Once upon a time, cereal shopping was an adventure. While mother did the circuit of the aisles, the child would disappear to the cereal section to decide which cereal had the best giveaway. When mother arrived, negotiations would begin about what brand her darling wanted versus what she was willing to buy. Once the desire was planted to go for all the prizes, the repeat purchases would create brand loyalty. We can give thanks to the Kellogg Company for putting the first promotional giveaway for children, Funny Jungleland Moving Pictures (1909), in boxes of cornflakes.
European corporations also have used this advertising strategy in the promotion of food products to children. Several ambitious examples of these collectible premiums about Africa were added to Cotsen’s collection of advertising ephemera as an underused source for studying how children responded to their representation of regions formerly under French control.
Africorama was a promotional giveaway ca. 1967 for Petit-Exquis cookies by L’Alsacienne, which had been baking buttery treats since the 1920s. The cookie box contained a color enamel metal flag of an African nation. There were two sets, 20 representing the Muslim countries of Africa, and 28 for the “pays noirs” or Black countries. Cotsen’s set has all of them except for the Rhodesian flag, which is unusual because most copies for sale are seriously defective. Each set was to be displayed on a folded cardboard sheet with perforations illustrated by Wilquin, which the child-collector had to write away for. A full-length portrait of a Berber Tuareg warrior is on the Muslim set, a Bantu warrior on the Black one.

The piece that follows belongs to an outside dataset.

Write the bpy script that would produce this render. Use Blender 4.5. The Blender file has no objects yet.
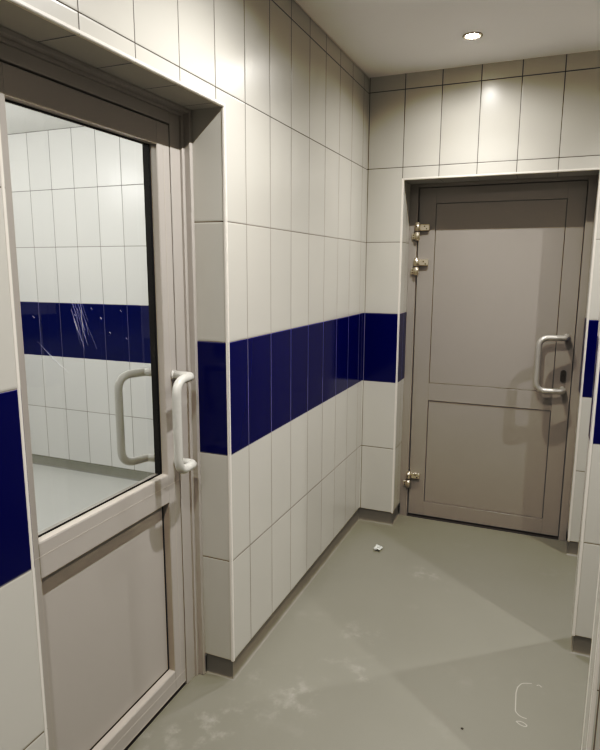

The back of the cardboard display has a big illustrated advertisement for Petit-Exquis, but no clues why L’Alsacienne was issuing this elaborate set.
The second example of a French promotional giveaway, La collection La Vache qui Rit, also dates from the 1960s. Its format is unusual because the cards had to fit into the little circular cardboard packages containing the famous semi-soft cheese, which had been available in central Africa since the 1930s. The child determined to assemble a complete set had to convince his mother to purchase over 200 boxes of cheese. Single cards or selections are common, but one as complete as Cotsen’s is very rare.
The unsigned cards illustrate rather attractively African animals, arts and crafts, indigenous costumes, and partnerships between European and African in the Belgian Congo. They are in French and Dutch. If cut along the lines on the front and folded as directed, the card could be displayed. There is a caption, but no informational text on the back. To look at these cards, no one would have any idea that the Congo had been roiled by political turmoil since it was granted independence by Belgium in 1960.To understand why these two French corporations produced such attractive, elaborate promotional giveaways, one needs to know something about the history of European corporate investment in Africa during the twentieth century. However, have economists studied this phenomenon to learn more about how they reflected corporate strategies for market growth at home and possibly abroad? Who was responsible for the projects, which could not have executed quickly or cheaply. Was there a motive other than an economic one for taking on projects like these which could not have been developed quickly and cheaply?
How might the presentation of Africa in these promotions might have affected French children and African children living in France or abroad? When were French children taught about the history of their country’s colonization of Africa? Would they have been exposed to news about Africa in the press, radio, and television? What attitudes towards non-European people were reflected in the illustrations? How would they have compared with those in school books, leisure reading, or the media? Would children have heard similar or different views expressed by the adults in their families? And do reminiscences of collecting promotional giveaways as children survive? Is collecting this kind of ephemera bound up with nostalgia in the same way as it is in America?